▶ [Task instructions]: The listing must be reproduced in full, exactly as it stands.

(Extracted records)
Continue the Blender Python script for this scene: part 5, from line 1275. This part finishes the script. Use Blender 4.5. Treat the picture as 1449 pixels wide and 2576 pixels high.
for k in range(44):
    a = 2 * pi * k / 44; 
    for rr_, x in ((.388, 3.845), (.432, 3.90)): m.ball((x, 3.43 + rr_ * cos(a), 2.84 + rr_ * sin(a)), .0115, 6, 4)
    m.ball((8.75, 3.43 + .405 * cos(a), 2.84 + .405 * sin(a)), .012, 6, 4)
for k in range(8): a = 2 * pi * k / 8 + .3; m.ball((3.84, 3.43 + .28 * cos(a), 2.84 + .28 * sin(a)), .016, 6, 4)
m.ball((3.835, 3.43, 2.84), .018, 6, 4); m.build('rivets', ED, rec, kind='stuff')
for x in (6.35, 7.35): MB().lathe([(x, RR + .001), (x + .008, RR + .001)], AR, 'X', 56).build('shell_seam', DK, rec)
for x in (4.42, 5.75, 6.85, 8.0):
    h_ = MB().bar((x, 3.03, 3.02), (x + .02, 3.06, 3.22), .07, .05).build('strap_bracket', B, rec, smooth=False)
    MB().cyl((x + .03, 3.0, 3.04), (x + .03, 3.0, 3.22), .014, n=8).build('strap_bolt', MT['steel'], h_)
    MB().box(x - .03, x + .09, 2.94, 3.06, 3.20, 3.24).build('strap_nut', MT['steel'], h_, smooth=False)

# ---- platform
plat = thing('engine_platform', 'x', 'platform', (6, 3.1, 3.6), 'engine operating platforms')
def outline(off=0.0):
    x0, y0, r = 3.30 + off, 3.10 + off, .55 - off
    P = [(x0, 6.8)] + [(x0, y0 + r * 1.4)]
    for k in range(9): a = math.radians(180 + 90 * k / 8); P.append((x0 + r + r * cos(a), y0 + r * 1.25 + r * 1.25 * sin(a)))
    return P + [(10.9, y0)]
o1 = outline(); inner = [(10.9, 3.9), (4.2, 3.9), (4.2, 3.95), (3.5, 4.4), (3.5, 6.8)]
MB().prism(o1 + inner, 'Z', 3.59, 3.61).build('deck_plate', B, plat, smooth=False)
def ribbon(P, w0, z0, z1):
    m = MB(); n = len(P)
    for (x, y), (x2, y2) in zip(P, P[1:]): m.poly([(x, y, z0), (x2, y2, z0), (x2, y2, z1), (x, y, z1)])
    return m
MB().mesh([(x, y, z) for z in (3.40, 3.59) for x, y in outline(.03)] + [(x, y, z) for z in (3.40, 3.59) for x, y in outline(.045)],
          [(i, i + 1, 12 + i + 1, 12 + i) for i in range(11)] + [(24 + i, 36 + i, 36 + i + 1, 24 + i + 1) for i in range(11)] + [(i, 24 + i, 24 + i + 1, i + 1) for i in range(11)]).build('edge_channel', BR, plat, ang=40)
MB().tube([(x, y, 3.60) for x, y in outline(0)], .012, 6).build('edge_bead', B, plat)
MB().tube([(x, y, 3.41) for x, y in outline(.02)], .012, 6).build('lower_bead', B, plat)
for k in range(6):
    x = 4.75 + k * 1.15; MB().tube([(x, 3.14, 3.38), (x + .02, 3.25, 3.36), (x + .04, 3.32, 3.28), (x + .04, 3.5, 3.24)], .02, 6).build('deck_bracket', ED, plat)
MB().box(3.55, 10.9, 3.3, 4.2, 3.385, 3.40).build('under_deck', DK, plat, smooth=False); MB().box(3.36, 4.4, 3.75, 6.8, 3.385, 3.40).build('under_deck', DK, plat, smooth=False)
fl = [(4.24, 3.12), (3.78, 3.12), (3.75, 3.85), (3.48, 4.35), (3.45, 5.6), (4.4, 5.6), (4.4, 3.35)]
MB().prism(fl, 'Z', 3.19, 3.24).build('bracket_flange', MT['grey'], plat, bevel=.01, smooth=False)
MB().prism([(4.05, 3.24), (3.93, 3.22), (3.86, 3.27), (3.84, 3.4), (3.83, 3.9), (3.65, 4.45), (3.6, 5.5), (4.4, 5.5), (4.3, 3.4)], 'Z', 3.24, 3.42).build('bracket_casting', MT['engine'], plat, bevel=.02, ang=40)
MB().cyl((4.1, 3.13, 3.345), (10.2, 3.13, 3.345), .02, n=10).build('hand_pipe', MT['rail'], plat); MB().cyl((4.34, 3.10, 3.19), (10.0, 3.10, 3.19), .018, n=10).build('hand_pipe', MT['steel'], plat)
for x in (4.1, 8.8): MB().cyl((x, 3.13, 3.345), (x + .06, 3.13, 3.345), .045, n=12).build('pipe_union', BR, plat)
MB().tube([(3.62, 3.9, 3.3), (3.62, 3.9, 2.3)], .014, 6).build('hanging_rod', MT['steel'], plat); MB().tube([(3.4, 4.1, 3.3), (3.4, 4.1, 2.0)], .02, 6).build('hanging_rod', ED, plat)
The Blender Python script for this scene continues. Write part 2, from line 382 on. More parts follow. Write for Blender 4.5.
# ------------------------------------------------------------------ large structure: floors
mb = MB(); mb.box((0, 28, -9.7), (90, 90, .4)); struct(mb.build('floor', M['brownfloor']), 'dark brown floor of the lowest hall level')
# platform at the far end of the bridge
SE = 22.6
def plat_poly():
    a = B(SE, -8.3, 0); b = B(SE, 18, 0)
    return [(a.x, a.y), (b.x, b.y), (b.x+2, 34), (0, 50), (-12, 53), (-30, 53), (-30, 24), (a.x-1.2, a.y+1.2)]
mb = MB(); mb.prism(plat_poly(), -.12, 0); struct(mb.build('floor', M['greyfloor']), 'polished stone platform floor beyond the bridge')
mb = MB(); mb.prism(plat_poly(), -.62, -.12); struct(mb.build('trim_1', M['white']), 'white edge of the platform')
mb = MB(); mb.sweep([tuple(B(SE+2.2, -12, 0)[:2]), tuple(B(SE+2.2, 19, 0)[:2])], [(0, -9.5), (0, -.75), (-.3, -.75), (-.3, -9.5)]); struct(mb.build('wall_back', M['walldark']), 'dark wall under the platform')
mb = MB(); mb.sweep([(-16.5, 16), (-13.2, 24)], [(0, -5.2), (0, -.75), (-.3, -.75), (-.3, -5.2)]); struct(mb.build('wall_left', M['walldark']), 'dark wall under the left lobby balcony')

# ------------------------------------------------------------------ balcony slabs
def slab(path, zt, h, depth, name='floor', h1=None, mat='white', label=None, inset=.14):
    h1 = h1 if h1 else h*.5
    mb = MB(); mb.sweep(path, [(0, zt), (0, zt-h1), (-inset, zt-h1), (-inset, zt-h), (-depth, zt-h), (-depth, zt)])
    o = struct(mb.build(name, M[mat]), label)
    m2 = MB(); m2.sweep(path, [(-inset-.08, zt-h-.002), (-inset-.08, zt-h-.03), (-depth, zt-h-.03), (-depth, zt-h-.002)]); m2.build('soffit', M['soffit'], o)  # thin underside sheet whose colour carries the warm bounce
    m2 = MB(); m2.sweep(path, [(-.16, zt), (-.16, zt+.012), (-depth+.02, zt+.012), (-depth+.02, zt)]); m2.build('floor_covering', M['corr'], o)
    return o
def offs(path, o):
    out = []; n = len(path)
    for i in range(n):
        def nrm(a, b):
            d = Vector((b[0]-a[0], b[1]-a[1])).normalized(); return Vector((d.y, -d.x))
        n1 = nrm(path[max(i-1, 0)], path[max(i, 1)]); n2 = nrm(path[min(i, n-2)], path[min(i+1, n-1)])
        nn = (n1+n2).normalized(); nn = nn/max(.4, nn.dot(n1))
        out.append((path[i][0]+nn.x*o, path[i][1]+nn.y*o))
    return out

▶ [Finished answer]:
Continue the Blender Python script for this scene: part 5, from line 1275. This part finishes the script. Use Blender 4.5. Treat the picture as 1449 pixels wide and 2576 pixels high.
for k in range(44):
    a = 2 * pi * k / 44; 
    for rr_, x in ((.388, 3.845), (.432, 3.90)): m.ball((x, 3.43 + rr_ * cos(a), 2.84 + rr_ * sin(a)), .0115, 6, 4)
    m.ball((8.75, 3.43 + .405 * cos(a), 2.84 + .405 * sin(a)), .012, 6, 4)
for k in range(8): a = 2 * pi * k / 8 + .3; m.ball((3.84, 3.43 + .28 * cos(a), 2.84 + .28 * sin(a)), .016, 6, 4)
m.ball((3.835, 3.43, 2.84), .018, 6, 4); m.build('rivets', ED, rec, kind='stuff')
for x in (6.35, 7.35): MB().lathe([(x, RR + .001), (x + .008, RR + .001)], AR, 'X', 56).build('shell_seam', DK, rec)
for x in (4.42, 5.75, 6.85, 8.0):
    h_ = MB().bar((x, 3.03, 3.02), (x + .02, 3.06, 3.22), .07, .05).build('strap_bracket', B, rec, smooth=False)
    MB().cyl((x + .03, 3.0, 3.04), (x + .03, 3.0, 3.22), .014, n=8).build('strap_bolt', MT['steel'], h_)
    MB().box(x - .03, x + .09, 2.94, 3.06, 3.20, 3.24).build('strap_nut', MT['steel'], h_, smooth=False)

# ---- platform
plat = thing('engine_platform', 'x', 'platform', (6, 3.1, 3.6), 'engine operating platforms')
def outline(off=0.0):
    x0, y0, r = 3.30 + off, 3.10 + off, .55 - off
    P = [(x0, 6.8)] + [(x0, y0 + r * 1.4)]
    for k in range(9): a = math.radians(180 + 90 * k / 8); P.append((x0 + r + r * cos(a), y0 + r * 1.25 + r * 1.25 * sin(a)))
    return P + [(10.9, y0)]
o1 = outline(); inner = [(10.9, 3.9), (4.2, 3.9), (4.2, 3.95), (3.5, 4.4), (3.5, 6.8)]
MB().prism(o1 + inner, 'Z', 3.59, 3.61).build('deck_plate', B, plat, smooth=False)
def ribbon(P, w0, z0, z1):
    m = MB(); n = len(P)
    for (x, y), (x2, y2) in zip(P, P[1:]): m.poly([(x, y, z0), (x2, y2, z0), (x2, y2, z1), (x, y, z1)])
    return m
MB().mesh([(x, y, z) for z in (3.40, 3.59) for x, y in outline(.03)] + [(x, y, z) for z in (3.40, 3.59) for x, y in outline(.045)],
          [(i, i + 1, 12 + i + 1, 12 + i) for i in range(11)] + [(24 + i, 36 + i, 36 + i + 1, 24 + i + 1) for i in range(11)] + [(i, 24 + i, 24 + i + 1, i + 1) for i in range(11)]).build('edge_channel', BR, plat, ang=40)
MB().tube([(x, y, 3.60) for x, y in outline(0)], .012, 6).build('edge_bead', B, plat)
MB().tube([(x, y, 3.41) for x, y in outline(.02)], .012, 6).build('lower_bead', B, plat)
for k in range(6):
    x = 4.75 + k * 1.15; MB().tube([(x, 3.14, 3.38), (x + .02, 3.25, 3.36), (x + .04, 3.32, 3.28), (x + .04, 3.5, 3.24)], .02, 6).build('deck_bracket', ED, plat)
MB().box(3.55, 10.9, 3.3, 4.2, 3.385, 3.40).build('under_deck', DK, plat, smooth=False); MB().box(3.36, 4.4, 3.75, 6.8, 3.385, 3.40).build('under_deck', DK, plat, smooth=False)
fl = [(4.24, 3.12), (3.78, 3.12), (3.75, 3.85), (3.48, 4.35), (3.45, 5.6), (4.4, 5.6), (4.4, 3.35)]
MB().prism(fl, 'Z', 3.19, 3.24).build('bracket_flange', MT['grey'], plat, bevel=.01, smooth=False)
MB().prism([(4.05, 3.24), (3.93, 3.22), (3.86, 3.27), (3.84, 3.4), (3.83, 3.9), (3.65, 4.45), (3.6, 5.5), (4.4, 5.5), (4.3, 3.4)], 'Z', 3.24, 3.42).build('bracket_casting', MT['engine'], plat, bevel=.02, ang=40)
MB().cyl((4.1, 3.13, 3.345), (10.2, 3.13, 3.345), .02, n=10).build('hand_pipe', MT['rail'], plat); MB().cyl((4.34, 3.10, 3.19), (10.0, 3.10, 3.19), .018, n=10).build('hand_pipe', MT['steel'], plat)
for x in (4.1, 8.8): MB().cyl((x, 3.13, 3.345), (x + .06, 3.13, 3.345), .045, n=12).build('pipe_union', BR, plat)
MB().tube([(3.62, 3.9, 3.3), (3.62, 3.9, 2.3)], .014, 6).build('hanging_rod', MT['steel'], plat); MB().tube([(3.4, 4.1, 3.3), (3.4, 4.1, 2.0)], .02, 6).build('hanging_rod', ED, plat)
The Blender Python script for this scene continues. Write part 2, from line 382 on. More parts follow. Write for Blender 4.5.
# ------------------------------------------------------------------ large structure: floors
mb = MB(); mb.box((0, 28, -9.7), (90, 90, .4)); struct(mb.build('floor', M['brownfloor']), 'dark brown floor of the lowest hall level')
# platform at the far end of the bridge
SE = 22.6
def plat_poly():
    a = B(SE, -8.3, 0); b = B(SE, 18, 0)
    return [(a.x, a.y), (b.x, b.y), (b.x+2, 34), (0, 50), (-12, 53), (-30, 53), (-30, 24), (a.x-1.2, a.y+1.2)]
mb = MB(); mb.prism(plat_poly(), -.12, 0); struct(mb.build('floor', M['greyfloor']), 'polished stone platform floor beyond the bridge')
mb = MB(); mb.prism(plat_poly(), -.62, -.12); struct(mb.build('trim_1', M['white']), 'white edge of the platform')
mb = MB(); mb.sweep([tuple(B(SE+2.2, -12, 0)[:2]), tuple(B(SE+2.2, 19, 0)[:2])], [(0, -9.5), (0, -.75), (-.3, -.75), (-.3, -9.5)]); struct(mb.build('wall_back', M['walldark']), 'dark wall under the platform')
mb = MB(); mb.sweep([(-16.5, 16), (-13.2, 24)], [(0, -5.2), (0, -.75), (-.3, -.75), (-.3, -5.2)]); struct(mb.build('wall_left', M['walldark']), 'dark wall under the left lobby balcony')

# ------------------------------------------------------------------ balcony slabs
def slab(path, zt, h, depth, name='floor', h1=None, mat='white', label=None, inset=.14):
    h1 = h1 if h1 else h*.5
    mb = MB(); mb.sweep(path, [(0, zt), (0, zt-h1), (-inset, zt-h1), (-inset, zt-h), (-depth, zt-h), (-depth, zt)])
    o = struct(mb.build(name, M[mat]), label)
    m2 = MB(); m2.sweep(path, [(-inset-.08, zt-h-.002), (-inset-.08, zt-h-.03), (-depth, zt-h-.03), (-depth, zt-h-.002)]); m2.build('soffit', M['soffit'], o)  # thin underside sheet whose colour carries the warm bounce
    m2 = MB(); m2.sweep(path, [(-.16, zt), (-.16, zt+.012), (-depth+.02, zt+.012), (-depth+.02, zt)]); m2.build('floor_covering', M['corr'], o)
    return o
def offs(path, o):
    out = []; n = len(path)
    for i in range(n):
        def nrm(a, b):
            d = Vector((b[0]-a[0], b[1]-a[1])).normalized(); return Vector((d.y, -d.x))
        n1 = nrm(path[max(i-1, 0)], path[max(i, 1)]); n2 = nrm(path[min(i, n-2)], path[min(i+1, n-1)])
        nn = (n1+n2).normalized(); nn = nn/max(.4, nn.dot(n1))
        out.append((path[i][0]+nn.x*o, path[i][1]+nn.y*o))
    return out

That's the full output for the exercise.